Task objective:
Output the line that contains "L.new(nz.outputs['Fac'], mr.inputs[0])" and every line after it to the end of the entries, with nothing added or left out.

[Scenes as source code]
* START *
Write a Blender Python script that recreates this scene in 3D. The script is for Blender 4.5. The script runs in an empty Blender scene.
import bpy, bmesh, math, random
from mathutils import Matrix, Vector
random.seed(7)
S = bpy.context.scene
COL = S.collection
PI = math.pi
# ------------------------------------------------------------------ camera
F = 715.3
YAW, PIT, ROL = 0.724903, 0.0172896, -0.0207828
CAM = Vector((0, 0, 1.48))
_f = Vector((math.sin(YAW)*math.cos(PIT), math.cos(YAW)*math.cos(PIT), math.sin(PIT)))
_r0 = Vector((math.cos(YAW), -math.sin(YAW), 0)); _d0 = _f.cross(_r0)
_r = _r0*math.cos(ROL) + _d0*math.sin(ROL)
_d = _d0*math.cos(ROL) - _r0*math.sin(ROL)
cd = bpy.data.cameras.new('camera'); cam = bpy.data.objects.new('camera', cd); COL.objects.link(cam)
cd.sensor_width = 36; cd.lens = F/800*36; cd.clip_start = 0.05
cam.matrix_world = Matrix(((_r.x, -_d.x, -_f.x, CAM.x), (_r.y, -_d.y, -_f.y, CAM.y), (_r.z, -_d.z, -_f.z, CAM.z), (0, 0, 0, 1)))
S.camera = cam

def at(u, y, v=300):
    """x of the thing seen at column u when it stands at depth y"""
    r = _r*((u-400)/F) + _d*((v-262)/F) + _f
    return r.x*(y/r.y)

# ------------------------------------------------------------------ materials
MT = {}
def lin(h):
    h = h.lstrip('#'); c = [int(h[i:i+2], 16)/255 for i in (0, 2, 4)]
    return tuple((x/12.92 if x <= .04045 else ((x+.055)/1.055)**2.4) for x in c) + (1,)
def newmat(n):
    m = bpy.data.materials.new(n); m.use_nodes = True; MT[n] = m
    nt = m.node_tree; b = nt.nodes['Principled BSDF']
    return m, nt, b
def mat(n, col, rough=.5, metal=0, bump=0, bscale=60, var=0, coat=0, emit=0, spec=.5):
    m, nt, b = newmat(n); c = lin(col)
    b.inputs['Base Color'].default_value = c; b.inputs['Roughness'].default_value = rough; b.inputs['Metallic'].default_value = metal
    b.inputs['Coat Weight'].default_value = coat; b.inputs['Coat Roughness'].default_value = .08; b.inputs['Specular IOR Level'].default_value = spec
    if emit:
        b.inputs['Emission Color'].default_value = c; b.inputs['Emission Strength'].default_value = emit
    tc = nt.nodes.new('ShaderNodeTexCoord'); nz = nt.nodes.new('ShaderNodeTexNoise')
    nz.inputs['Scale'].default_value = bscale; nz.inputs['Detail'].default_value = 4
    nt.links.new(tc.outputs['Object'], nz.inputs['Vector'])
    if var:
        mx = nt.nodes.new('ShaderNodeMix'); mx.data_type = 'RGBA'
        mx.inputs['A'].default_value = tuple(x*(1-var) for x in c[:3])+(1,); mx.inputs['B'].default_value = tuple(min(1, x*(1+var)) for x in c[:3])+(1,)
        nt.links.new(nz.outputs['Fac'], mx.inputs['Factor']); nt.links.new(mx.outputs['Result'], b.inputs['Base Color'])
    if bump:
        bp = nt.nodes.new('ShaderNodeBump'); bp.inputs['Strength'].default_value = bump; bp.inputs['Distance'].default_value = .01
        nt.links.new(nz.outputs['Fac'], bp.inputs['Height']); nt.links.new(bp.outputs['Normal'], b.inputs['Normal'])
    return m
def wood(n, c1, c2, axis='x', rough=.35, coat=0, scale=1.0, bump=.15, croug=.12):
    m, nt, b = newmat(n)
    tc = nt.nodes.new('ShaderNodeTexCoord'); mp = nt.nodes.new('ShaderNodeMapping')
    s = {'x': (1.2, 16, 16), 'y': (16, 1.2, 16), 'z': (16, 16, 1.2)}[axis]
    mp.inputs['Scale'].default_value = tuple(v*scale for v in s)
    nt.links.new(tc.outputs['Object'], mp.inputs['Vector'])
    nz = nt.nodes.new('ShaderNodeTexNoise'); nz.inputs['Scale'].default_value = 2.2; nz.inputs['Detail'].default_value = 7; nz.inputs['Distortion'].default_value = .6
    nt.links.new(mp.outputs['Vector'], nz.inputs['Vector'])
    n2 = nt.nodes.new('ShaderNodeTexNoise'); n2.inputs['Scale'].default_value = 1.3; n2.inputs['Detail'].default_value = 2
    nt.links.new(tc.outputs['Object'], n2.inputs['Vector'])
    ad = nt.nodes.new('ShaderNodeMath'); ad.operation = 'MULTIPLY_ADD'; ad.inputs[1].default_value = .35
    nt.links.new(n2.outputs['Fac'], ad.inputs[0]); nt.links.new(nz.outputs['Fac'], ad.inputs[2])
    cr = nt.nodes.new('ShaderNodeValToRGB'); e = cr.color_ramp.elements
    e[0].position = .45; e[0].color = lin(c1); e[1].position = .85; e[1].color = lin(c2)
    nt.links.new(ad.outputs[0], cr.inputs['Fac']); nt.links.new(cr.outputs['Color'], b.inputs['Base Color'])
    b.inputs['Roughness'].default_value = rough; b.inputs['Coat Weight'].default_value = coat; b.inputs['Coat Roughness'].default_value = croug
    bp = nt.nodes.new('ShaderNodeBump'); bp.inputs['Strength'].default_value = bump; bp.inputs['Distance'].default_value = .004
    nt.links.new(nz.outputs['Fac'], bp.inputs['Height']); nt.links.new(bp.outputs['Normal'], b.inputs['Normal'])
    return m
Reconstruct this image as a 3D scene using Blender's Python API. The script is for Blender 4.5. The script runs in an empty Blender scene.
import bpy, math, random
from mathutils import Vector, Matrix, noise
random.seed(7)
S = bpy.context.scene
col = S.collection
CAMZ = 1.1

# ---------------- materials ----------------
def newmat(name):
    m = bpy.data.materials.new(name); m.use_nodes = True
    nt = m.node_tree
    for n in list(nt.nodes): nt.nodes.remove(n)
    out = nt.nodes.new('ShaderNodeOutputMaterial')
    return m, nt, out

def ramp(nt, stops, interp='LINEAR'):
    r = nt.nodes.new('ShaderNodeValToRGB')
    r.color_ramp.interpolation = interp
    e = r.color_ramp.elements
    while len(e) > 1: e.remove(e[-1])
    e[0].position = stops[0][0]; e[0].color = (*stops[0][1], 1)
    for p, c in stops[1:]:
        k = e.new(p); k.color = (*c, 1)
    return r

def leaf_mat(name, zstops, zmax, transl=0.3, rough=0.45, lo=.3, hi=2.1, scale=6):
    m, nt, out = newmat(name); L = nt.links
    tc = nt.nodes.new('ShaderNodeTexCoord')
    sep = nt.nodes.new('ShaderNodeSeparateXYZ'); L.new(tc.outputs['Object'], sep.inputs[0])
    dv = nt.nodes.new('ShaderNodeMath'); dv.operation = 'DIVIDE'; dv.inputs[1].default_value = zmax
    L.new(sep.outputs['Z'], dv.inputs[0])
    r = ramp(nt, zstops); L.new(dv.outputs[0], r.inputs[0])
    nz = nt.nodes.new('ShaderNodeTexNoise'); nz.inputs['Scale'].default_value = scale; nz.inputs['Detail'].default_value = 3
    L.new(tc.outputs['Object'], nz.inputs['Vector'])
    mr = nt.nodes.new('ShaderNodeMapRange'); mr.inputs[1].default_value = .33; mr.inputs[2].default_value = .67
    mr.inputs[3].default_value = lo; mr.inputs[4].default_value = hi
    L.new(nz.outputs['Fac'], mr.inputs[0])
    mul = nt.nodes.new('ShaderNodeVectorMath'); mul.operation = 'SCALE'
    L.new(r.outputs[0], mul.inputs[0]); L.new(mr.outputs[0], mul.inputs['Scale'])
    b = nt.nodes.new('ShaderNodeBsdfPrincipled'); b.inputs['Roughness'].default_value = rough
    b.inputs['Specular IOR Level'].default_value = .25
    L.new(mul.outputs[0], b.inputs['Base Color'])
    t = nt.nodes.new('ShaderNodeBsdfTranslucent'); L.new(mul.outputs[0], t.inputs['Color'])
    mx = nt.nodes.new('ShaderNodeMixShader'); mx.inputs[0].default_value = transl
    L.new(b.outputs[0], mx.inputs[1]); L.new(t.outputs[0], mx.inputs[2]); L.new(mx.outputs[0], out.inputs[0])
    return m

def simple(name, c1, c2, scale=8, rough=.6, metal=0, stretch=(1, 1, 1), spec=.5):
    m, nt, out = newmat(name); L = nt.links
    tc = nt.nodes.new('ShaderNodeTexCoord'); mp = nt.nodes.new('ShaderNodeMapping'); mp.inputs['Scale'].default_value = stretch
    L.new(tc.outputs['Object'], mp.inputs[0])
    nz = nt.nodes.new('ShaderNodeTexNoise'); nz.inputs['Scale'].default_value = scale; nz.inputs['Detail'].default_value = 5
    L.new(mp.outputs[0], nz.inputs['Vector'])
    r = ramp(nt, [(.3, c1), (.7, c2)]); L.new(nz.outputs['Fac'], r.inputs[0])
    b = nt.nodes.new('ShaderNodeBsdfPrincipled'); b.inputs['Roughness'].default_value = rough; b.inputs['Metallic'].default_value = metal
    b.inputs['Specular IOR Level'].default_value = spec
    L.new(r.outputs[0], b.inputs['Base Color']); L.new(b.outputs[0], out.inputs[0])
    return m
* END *
Right answer:
    L.new(nz.outputs['Fac'], mr.inputs[0])
    mul = nt.nodes.new('ShaderNodeVectorMath'); mul.operation = 'SCALE'
    L.new(r.outputs[0], mul.inputs[0]); L.new(mr.outputs[0], mul.inputs['Scale'])
    b = nt.nodes.new('ShaderNodeBsdfPrincipled'); b.inputs['Roughness'].default_value = rough
    b.inputs['Specular IOR Level'].default_value = .25
    L.new(mul.outputs[0], b.inputs['Base Color'])
    t = nt.nodes.new('ShaderNodeBsdfTranslucent'); L.new(mul.outputs[0], t.inputs['Color'])
    mx = nt.nodes.new('ShaderNodeMixShader'); mx.inputs[0].default_value = transl
    L.new(b.outputs[0], mx.inputs[1]); L.new(t.outputs[0], mx.inputs[2]); L.new(mx.outputs[0], out.inputs[0])
    return m

def simple(name, c1, c2, scale=8, rough=.6, metal=0, stretch=(1, 1, 1), spec=.5):
    m, nt, out = newmat(name); L = nt.links
    tc = nt.nodes.new('ShaderNodeTexCoord'); mp = nt.nodes.new('ShaderNodeMapping'); mp.inputs['Scale'].default_value = stretch
    L.new(tc.outputs['Object'], mp.inputs[0])
    nz = nt.nodes.new('ShaderNodeTexNoise'); nz.inputs['Scale'].default_value = scale; nz.inputs['Detail'].default_value = 5
    L.new(mp.outputs[0], nz.inputs['Vector'])
    r = ramp(nt, [(.3, c1), (.7, c2)]); L.new(nz.outputs['Fac'], r.inputs[0])
    b = nt.nodes.new('ShaderNodeBsdfPrincipled'); b.inputs['Roughness'].default_value = rough; b.inputs['Metallic'].default_value = metal
    b.inputs['Specular IOR Level'].default_value = spec
    L.new(r.outputs[0], b.inputs['Base Color']); L.new(b.outputs[0], out.inputs[0])
    return m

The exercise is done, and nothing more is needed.